Recipe inspired by:

Recipe made by: Robbie Shorr

Something I’ve seen more and more of recently is desserts claiming to be healthy. One manifestation of this is sugar-free and flourless desserts, while another is desserts which include fruits and veggies. Look, let’s be honest with ourselves: Do we really think a cupcake is healthy because it has bananas and zucchini? However, once you can get past this “health” fad, you can realize that fruits and veggies can be great dessert components, not for their vitamins and nutrients but because of their flavor. With that in mind, here’s a recipe which combines one common fruit dessert and one common veggie dessert into a deliciously autumnal cake which doesn’t even try to be healthy.


  • 1 1/2 cups sugar
  • 1 cup vegetable oil
  • 3 eggs
  • 2 cups flour, plus more for topping
  • 2 tsps cinnamon, plus more for topping
  • 1 tsp baking soda
  • 1 tsp vanilla
  • 1/2 tsp salt, plus more for topping
  • 3 cups grated carrots (5 big carrots, or you can just buy them pre-grated)
  • 4 granny smith apples
  • Brown sugar
  • Lemon juice
  • Margarine



  1. Preheat the oven to 350°F, and grease a 9×13 cake tin.
  2. Mix the sugar, oil, and eggs in a large bowl until smooth.                                      
  3. Add the flour, cinnamon, vanilla, baking soda, and salt, mixing until combined. This mixture will be a bit thicker (i.e., more cookie-y and less cakey) than a standard cake batter, but that’s ok because the carrots add moisture.                                             
  4. Grate the carrots (or just use store-bought grated carrots) and fold them in to the batter until evenly distributed.                                                                 
  5. Pour the batter into the greased 9×13 tin.                                               
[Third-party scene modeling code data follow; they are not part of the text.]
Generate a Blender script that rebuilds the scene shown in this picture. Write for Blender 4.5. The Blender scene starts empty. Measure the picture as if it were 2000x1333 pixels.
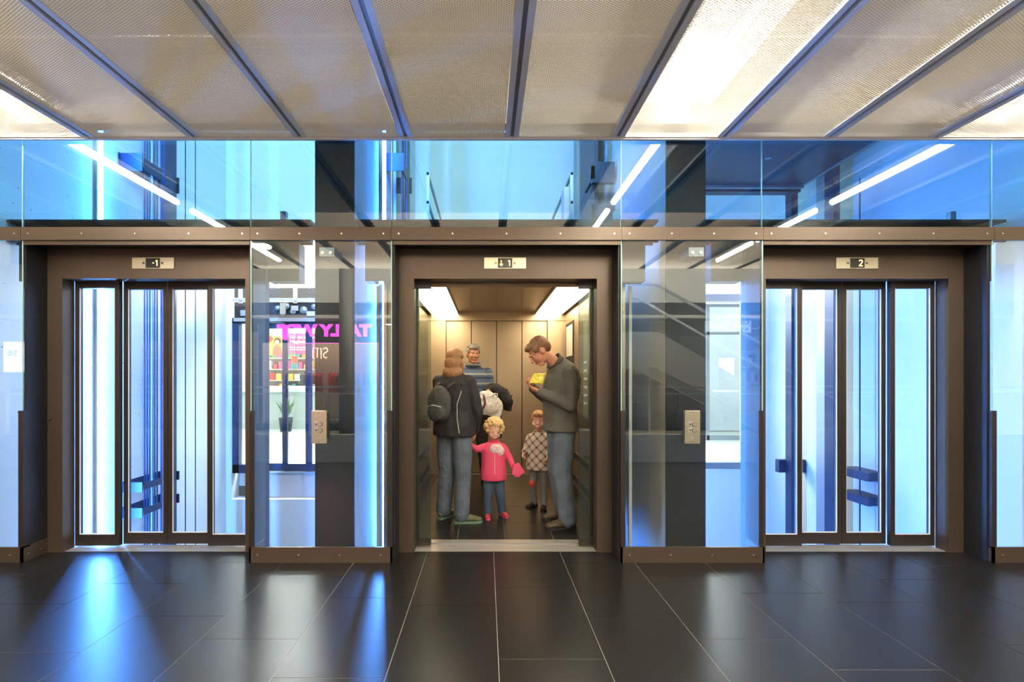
import bpy, bmesh, math, random
from mathutils import Vector, Matrix, noise
C = bpy.context.scene.collection
R = random.Random(7)
PI = math.pi
# ------------------------------------------------------------------ camera, world, exposure
F = 944.0                                  # focal length in pixels of the 2000 px wide frame
cam_d = bpy.data.cameras.new('camera'); cam = bpy.data.objects.new('camera', cam_d); C.objects.link(cam)
cam_d.sensor_width = 36; cam_d.lens = F / 2000 * 36
cam_d.shift_x = 51 / 2000; cam_d.shift_y = 71.5 / 2000
cam.location = (0, 0, 1.34); cam.rotation_euler = (PI / 2, 0, 0)
cam_d.clip_start = .02
bpy.context.scene.camera = cam
sc = bpy.context.scene
sc.view_settings.view_transform = 'Standard'; sc.view_settings.look = 'None'
sc.view_settings.exposure = 0.0; sc.view_settings.gamma = 1; sc.view_settings.use_curve_mapping = False
sc.cycles.max_bounces = 12; sc.cycles.transparent_max_bounces = 24; sc.cycles.diffuse_bounces = 4
sc.cycles.glossy_bounces = 6; sc.cycles.sample_clamp_indirect = 6
w = bpy.data.worlds.new('world'); sc.world = w; w.use_nodes = True
w.node_tree.nodes['Background'].inputs[0].default_value = (.75, .85, 1, 1)
w.node_tree.nodes['Background'].inputs[1].default_value = .12

def area(name, loc, rot, sx, sy, power, col):
    d = bpy.data.lights.new(name, 'AREA'); d.shape = 'RECTANGLE'; d.size = sx; d.size_y = sy
    d.energy = power; d.color = col
    o = bpy.data.objects.new(name, d); C.objects.link(o); o.location = loc; o.rotation_euler = rot
    return o
# area lamps added above the three shafts to brighten their walls
for nm, x, p in (('shaft_fill_left', -2.55, 600), ('shaft_fill_middle', .18, 180), ('shaft_fill_right', 2.82, 850)):
    area(nm, (x, 5.3, 9.4), (0, 0, 0), 2.0, 2.8, p, (.66, .85, 1))
# area lamp added over the atrium; its bounce brightens the mesh and fascia
area('atrium_fill', (1, -4.2, 8.8), (0, 0, 0), 14, 5.5, 14000, (1, .88, .72))
# area lamps added in the hall behind the lifts for its daylight
area('hall_daylight_left', (-3.2, 8.6, 3.3), (math.radians(-35), 0, 0), 3.0, 1.2, 1100, (1, .98, .94))
area('hall_daylight_right', (2.6, 9.0, 3.2), (math.radians(-45), 0, 0), 3.0, 1.6, 600, (.96, .99, 1))

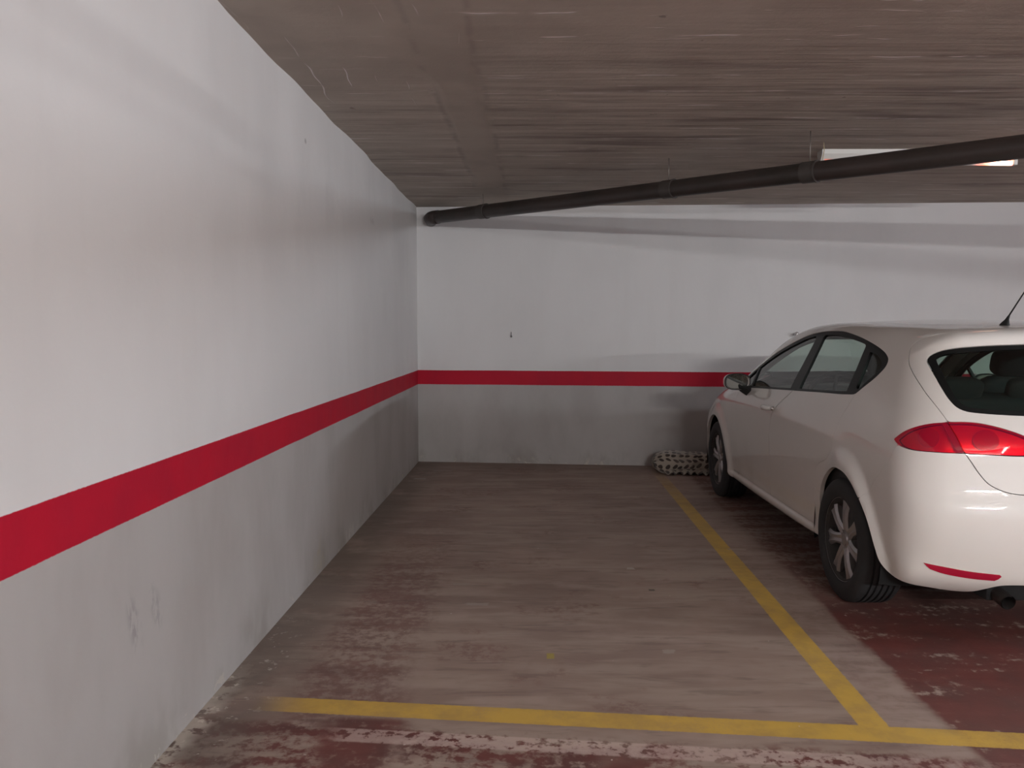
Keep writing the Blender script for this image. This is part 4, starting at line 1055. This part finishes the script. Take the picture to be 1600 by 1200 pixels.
# ---------------------------------------------------------------- lamps behind the viewpoint (batten fittings hung below the slab) and far to the right
def batten(x, y, z, power, length=1.2, rotz=0, lab='', col=(.98, .99, 1.0), r=.016, drop=None, shade=.0):
    o = bpy.data.objects.new('tube_light', None); C.objects.link(o); o.location = (x, y, z); o.rotation_euler = (0, 0, rotz)
    tag(o, lab, 'ceiling light', 'lit tube lights behind the camera')
    bm = bmesh.new(); add_box(bm, (0, 0, .06), (length+.06, .08+shade, .05), .008); from_bm('housing', bm, M_fix, o, True, 30)
    for s in (-1, 1):
        bm = bmesh.new(); tube(bm, [(s*length*.35, 0, .08), (s*length*.35, 0, ceil_z(x)-z)], .006, 8); from_bm('hanger_rod', bm, M_zinc, o)
    area = 2*PI*r*length
    m = mat('lit_tube', (.9, .9, .9), .3, emit=col, strength=power/(area*PI))
    bm = bmesh.new(); tube(bm, [(-length/2, 0, 0), (length/2, 0, 0)], r, 8, False); from_bm('fluorescent_tube', bm, m, o)
    for s in (-1, 1):
        bm = bmesh.new(); add_box(bm, (s*(length/2+.01), 0, .012), (.03, .036, .06), .004); from_bm('end_cap', bm, M_fix, o, True, 30)
for a in LAMPS: batten(*a[:4], **a[4])

# ---------------------------------------------------------------- world, camera, output look
w = bpy.data.worlds.new('World'); bpy.context.scene.world = w; w.use_nodes = True
w.node_tree.nodes['Background'].inputs[0].default_value = (.5, .5, .5, 1); w.node_tree.nodes['Background'].inputs[1].default_value = .0
cam_d = bpy.data.cameras.new('Camera'); cam = bpy.data.objects.new('Camera', cam_d); C.objects.link(cam)
cam_d.sensor_fit = 'HORIZONTAL'; cam_d.sensor_width = 36; cam_d.lens = 36*1245/1600; cam_d.clip_start = .05; cam_d.clip_end = 60
pitch = math.atan(86/1245); yaw = math.atan(36/1245*math.cos(pitch))
cam.location = (0, 0, 1.4); cam.rotation_euler = (PI/2-pitch, 0, yaw)
sc = bpy.context.scene; sc.camera = cam
sc.view_settings.view_transform = 'Standard'; sc.view_settings.look = 'None'; sc.view_settings.exposure = EXPOSURE; sc.view_settings.gamma = 1; sc.view_settings.use_curve_mapping = False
  1. Core and slice the apples, and add them to a bowl. (It’s ok if the slices are thick).
  2. Add some lemon juice to the bowl, trying to get it on each slice. Lemon juice is necessary because it contains citric acid, which means that the oxidative browning of apples can’t happen because the pH… oh sorry, I got carried away.
  3. Add some brown sugar and cinnamon to the bowl and toss.
  4. Pour the apple mixture on top of the batter.

Crumb Topping

  1. In a bowl, mix some flour, brown sugar, and a pinch of salt.
  2. Crumble some margarine into the bowl, trying to evenly distribute the globs.
  3. Pour this mixture on top of the apples.                                  
  4. Bake at 350°F for 40-45 minutes, or until a tester comes out clean.

Why this recipe is good for college students:

  • Though this cake seems daunting, there really isn’t that much prep time, especially if you use pre-grated carrots and pre-sliced apples. Additionally, this recipe only calls for basic baking ingredients, and the topping doesn’t even require any measuring at all.
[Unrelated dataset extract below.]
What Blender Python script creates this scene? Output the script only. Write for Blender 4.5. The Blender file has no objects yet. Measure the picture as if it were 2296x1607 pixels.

Why this recipe is good for those who keep Kosher:

  • Unfortunately, most carrot cake recipes call for cream cheese frosting, rendering an otherwise parve dessert dairy. The apple topping, however, is able to add the same sweetness while keeping the cake parve.

What I would do differently if I made this recipe again

  • As mentioned above, the carrots provide moisture which gives the batter it’s cake-like consistency. To maximize this effect, I would’ve made sure to grate my carrots right before adding them to the batter. I grated my carrots before preparing the batter and the moisture loss was noticeable.
  • Considering how free form the topping is, it was a waste to actually use bowls to prepare it. If I were to make this recipe again, I would dump all of the topping ingredients directly on top of the batter instead of preparing them separately first.